## What is needed
Whenever a line contains the string "this", copy it out of the entries.

## Material supplied
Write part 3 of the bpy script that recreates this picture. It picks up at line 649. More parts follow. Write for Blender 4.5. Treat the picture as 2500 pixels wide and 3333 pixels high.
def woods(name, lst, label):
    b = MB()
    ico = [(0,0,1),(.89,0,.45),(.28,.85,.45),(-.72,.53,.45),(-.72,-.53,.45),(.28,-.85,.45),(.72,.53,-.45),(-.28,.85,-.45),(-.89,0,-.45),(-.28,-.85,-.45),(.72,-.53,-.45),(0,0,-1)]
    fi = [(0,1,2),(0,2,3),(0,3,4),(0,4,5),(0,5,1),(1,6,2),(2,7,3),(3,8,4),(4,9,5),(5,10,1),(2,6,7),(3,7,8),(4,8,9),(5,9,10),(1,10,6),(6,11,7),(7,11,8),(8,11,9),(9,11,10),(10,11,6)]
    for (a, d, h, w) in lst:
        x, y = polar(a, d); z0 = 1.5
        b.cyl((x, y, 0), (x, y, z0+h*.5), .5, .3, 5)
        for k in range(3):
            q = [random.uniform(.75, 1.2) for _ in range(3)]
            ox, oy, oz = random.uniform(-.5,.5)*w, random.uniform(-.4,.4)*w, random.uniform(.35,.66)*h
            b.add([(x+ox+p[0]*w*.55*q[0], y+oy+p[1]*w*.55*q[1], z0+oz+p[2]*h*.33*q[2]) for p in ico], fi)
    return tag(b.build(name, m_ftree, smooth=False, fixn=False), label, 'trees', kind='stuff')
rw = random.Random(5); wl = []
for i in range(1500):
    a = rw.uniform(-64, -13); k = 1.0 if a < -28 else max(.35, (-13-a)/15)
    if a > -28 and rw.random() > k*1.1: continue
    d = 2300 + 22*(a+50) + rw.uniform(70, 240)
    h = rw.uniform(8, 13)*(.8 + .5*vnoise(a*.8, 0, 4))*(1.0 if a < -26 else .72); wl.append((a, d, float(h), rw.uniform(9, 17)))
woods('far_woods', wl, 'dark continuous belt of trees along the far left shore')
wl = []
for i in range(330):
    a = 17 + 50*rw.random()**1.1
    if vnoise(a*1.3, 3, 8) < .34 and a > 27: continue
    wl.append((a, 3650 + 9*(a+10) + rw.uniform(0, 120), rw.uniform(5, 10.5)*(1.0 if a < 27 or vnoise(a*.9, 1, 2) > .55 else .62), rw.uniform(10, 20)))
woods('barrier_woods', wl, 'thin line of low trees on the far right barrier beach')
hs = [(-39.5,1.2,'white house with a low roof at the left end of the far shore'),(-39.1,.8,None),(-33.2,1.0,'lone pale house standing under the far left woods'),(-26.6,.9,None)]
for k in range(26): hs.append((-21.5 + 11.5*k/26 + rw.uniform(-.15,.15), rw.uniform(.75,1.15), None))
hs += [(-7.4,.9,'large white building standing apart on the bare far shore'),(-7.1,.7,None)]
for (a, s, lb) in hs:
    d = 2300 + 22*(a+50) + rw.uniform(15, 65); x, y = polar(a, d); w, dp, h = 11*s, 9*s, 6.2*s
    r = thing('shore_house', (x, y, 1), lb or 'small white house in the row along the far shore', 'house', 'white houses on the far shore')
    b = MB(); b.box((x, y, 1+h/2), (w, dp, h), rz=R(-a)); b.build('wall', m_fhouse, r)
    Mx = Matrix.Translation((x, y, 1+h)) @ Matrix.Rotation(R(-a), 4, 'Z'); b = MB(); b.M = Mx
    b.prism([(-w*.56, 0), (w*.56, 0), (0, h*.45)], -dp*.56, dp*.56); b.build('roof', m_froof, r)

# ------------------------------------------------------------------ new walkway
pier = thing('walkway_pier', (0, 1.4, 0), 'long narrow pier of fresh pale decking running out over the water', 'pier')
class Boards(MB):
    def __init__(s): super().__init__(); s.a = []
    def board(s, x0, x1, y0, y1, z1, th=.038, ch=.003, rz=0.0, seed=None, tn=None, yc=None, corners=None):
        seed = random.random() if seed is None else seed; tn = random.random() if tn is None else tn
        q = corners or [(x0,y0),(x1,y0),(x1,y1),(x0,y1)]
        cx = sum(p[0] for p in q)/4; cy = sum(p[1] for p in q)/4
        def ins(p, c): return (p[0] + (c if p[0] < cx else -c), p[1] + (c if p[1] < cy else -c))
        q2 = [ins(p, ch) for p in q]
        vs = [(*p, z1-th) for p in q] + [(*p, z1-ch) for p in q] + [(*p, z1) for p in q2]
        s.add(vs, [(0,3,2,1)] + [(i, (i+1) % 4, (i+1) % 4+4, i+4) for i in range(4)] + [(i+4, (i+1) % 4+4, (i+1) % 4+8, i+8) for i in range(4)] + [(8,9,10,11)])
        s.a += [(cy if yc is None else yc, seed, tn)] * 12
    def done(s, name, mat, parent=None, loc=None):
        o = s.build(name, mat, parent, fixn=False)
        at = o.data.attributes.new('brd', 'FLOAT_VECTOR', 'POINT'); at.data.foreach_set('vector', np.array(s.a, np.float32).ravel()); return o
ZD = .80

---

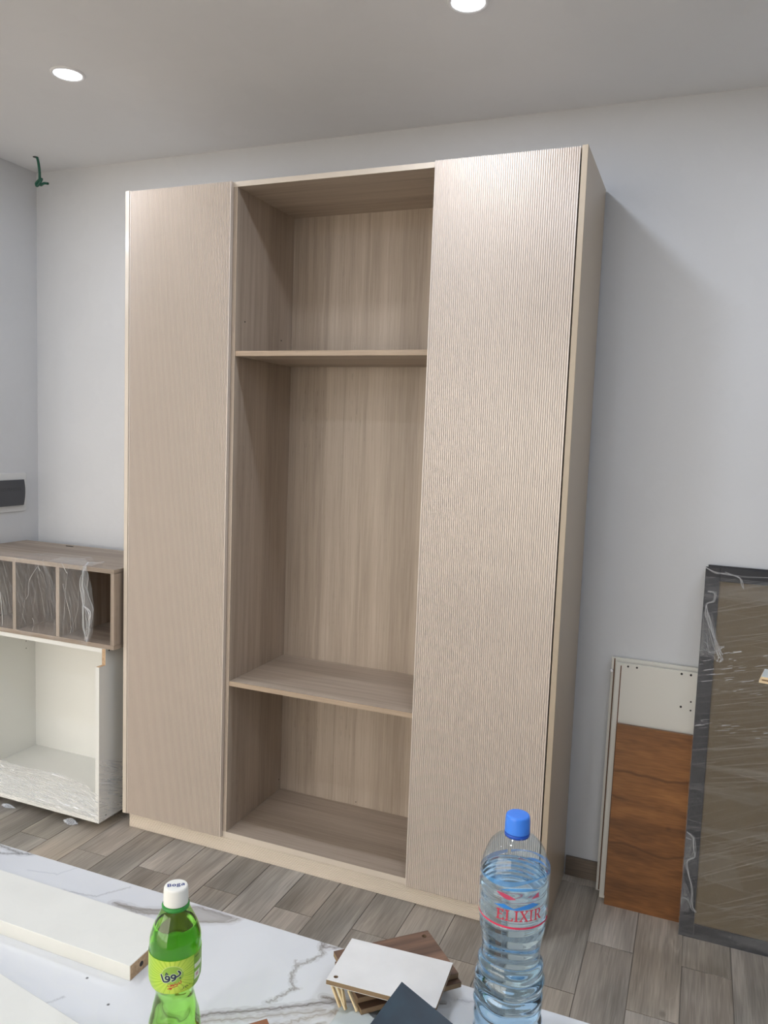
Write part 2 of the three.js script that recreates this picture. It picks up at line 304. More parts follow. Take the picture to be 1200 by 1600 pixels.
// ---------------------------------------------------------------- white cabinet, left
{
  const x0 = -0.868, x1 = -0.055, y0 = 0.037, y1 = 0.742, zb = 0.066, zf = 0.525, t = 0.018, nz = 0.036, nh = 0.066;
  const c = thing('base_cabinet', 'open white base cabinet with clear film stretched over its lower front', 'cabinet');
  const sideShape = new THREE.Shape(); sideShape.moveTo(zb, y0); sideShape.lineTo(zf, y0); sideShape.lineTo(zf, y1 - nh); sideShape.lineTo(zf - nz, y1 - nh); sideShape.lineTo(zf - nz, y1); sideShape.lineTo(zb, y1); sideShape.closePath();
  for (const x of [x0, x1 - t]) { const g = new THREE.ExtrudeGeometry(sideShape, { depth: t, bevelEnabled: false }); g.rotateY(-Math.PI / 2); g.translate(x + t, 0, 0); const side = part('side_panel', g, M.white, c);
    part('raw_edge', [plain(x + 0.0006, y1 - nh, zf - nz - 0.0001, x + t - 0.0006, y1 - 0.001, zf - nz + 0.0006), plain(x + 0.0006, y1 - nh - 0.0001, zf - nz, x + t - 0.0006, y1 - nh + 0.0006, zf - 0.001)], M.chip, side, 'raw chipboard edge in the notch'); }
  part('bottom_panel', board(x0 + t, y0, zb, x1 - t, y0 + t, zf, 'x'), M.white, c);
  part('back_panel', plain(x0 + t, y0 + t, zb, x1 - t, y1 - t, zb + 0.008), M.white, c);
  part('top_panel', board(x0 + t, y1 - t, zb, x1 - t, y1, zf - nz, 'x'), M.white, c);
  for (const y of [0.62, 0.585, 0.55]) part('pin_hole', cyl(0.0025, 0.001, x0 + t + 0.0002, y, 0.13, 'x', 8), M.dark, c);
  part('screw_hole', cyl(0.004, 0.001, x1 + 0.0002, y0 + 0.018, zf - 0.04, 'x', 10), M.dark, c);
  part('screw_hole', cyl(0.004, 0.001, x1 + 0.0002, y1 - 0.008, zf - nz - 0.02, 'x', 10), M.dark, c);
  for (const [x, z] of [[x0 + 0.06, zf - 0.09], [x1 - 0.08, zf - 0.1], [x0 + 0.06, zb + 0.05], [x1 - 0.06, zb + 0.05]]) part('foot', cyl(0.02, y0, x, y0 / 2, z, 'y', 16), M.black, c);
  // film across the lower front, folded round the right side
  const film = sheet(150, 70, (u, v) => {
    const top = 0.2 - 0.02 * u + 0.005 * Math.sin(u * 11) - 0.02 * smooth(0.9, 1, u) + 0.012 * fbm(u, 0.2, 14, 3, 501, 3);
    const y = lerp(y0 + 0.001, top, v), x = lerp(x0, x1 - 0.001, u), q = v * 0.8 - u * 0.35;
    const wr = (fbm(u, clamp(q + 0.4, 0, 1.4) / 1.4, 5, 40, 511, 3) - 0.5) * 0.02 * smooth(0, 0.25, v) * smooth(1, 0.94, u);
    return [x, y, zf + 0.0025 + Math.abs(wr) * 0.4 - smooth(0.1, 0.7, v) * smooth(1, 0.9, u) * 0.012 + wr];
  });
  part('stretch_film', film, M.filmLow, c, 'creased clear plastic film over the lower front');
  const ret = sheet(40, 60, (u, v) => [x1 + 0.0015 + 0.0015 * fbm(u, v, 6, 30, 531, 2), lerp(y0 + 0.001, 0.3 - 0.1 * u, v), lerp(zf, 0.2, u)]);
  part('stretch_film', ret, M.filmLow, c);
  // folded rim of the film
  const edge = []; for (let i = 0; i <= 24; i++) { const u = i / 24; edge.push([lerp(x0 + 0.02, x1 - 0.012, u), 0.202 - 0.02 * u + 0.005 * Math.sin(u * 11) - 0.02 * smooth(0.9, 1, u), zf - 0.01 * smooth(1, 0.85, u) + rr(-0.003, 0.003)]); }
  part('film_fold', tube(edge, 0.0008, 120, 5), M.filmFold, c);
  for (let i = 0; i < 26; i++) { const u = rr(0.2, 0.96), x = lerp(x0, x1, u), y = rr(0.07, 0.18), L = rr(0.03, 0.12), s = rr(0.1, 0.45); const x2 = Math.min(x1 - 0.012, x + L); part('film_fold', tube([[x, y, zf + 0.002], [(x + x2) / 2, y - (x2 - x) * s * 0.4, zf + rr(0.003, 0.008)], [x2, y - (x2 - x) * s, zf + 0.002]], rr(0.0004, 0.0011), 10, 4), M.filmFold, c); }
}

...

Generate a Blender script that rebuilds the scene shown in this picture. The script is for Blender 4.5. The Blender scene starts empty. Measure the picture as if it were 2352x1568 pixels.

## Full solution
Write part 3 of the bpy script that recreates this picture. It picks up at line 649. More parts follow. Write for Blender 4.5. Treat the picture as 2500 pixels wide and 3333 pixels high.
Write part 2 of the three.js script that recreates this picture. It picks up at line 304. More parts follow. Take the picture to be 1200 by 1600 pixels.
Generate a Blender script that rebuilds the scene shown in this picture. The script is for Blender 4.5. The Blender scene starts empty. Measure the picture as if it were 2352x1568 pixels.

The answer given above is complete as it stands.